I'm sorry Tom, but you seem to be misreporting and accusing horrifically. I don't think you understand the work at Rowan at all, nor their staff, nor their facilities, nor their history, nor even their simplest programs! Honestly, reading this tripe about buying degrees in the US, sounds like a bit of the standard Brit penis envy of the States. Bad joke, and worse, that an educator would participate in such whole-sale slander of other educators--such wretched behavior! And aren't you BOTH Oxford alumni? Dr. Jansson was there teaching just last year. . this is the guy you're slandering! SHAMEFUL!!!
Thanks for the correction re Rowan. I admit to mistake. Not to the other stuff vilifying academics, penis envy, anti-US bias, etc.

I am a bit confused. I had this idea no-one did taught graduate courses unless they also have significant research (at least reputable unis don't). I could not find any research description on Rowan pages, also did not see graduate stuff, so assumed.

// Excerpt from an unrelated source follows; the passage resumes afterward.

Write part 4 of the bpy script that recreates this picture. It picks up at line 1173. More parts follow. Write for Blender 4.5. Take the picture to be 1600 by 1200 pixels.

You are right, they have a Chemistry MSc program.
In the latest rankings by U.S. News & World Report, the College has risen to 12th (tied) in the nation among peer institutions whose highest degree is a bachelor’s or master’s degree. In its "America’s Best Colleges" annual compilation of the country’s best institutions, U.S. News & World Report also ranked Rowan Engineering’s programs as follows: Chemical Engineering—3rd; Electrical & Computer Engineering—10th (tied); and Mechanical Engineering—10th (tied).
They do not have a PhD program. In fact they seem to be a good teaching uni. They do research, but it is paid R&D. I would not call it research because the motivation is solving specific applied problems rather than advancing knowledge. Nothing wrong with that, just that it is different endeavor, requiring different skill set. I can't find any description of their areas of research expertise, projects, etc? perhaps I am just not looking.

As for the guy who has BLP links. Where have I said anything against him? Just that his publishing non-peer-reviewed pro-BLP papers is not credible verification. I have no evidence that he claims this.

I am quite broad and can work out quite a lot of stuff. But I can't myself review with confidence the chemistry (what is the max possible energy from the given reactants) or the spectroscopy (what do the given results tell us about reactoion products). But I can say that what is published is not safe, without further evidence.

Calling the papers from this one guy at Rowan replication is absurd when he is so strongly connected with BLP, and the evidence he brings forward is:

(1) "excesss heat" which depends on flaky calculation of max possible reaction energy from reactants. (As I said, the calorimetry seems quite good but it would need careful critique from another expert to check this).

(2) anomalous spectral lines which he claims are related to hydrinos.

I have not researched (2) but I am willing to bet my hat that there are other explanations for the stated spectral lines.

As for the earthtec people. Have you read their experiments? I ask this because they give you some sense of how easy it is to make mistakes in this area and get false positives.

As for the Rowan guy knowing about the Earthtec experiments. He does not reference them in his reports. But then he is not writing for a peer-reviewed journal where reviewing all other related work is necessary.

Mills's theory has more holes than emmental cheese - which would not matter if there were credible experimental data to back up his claims.

I am sympathetic to the idea there might be weird effects in H2 or D2 loaded metal lattices, and even to idea that BLP have found similar weird effects. Not to idea that this is potential large non-chemical source of energy since there is just no evidence for this at the moment - and lots of evidence that people trying to find this (both BLP and CF) have so far failed.

Put that with the fact that no credible theory exists (hydrinos are not even remotely credible).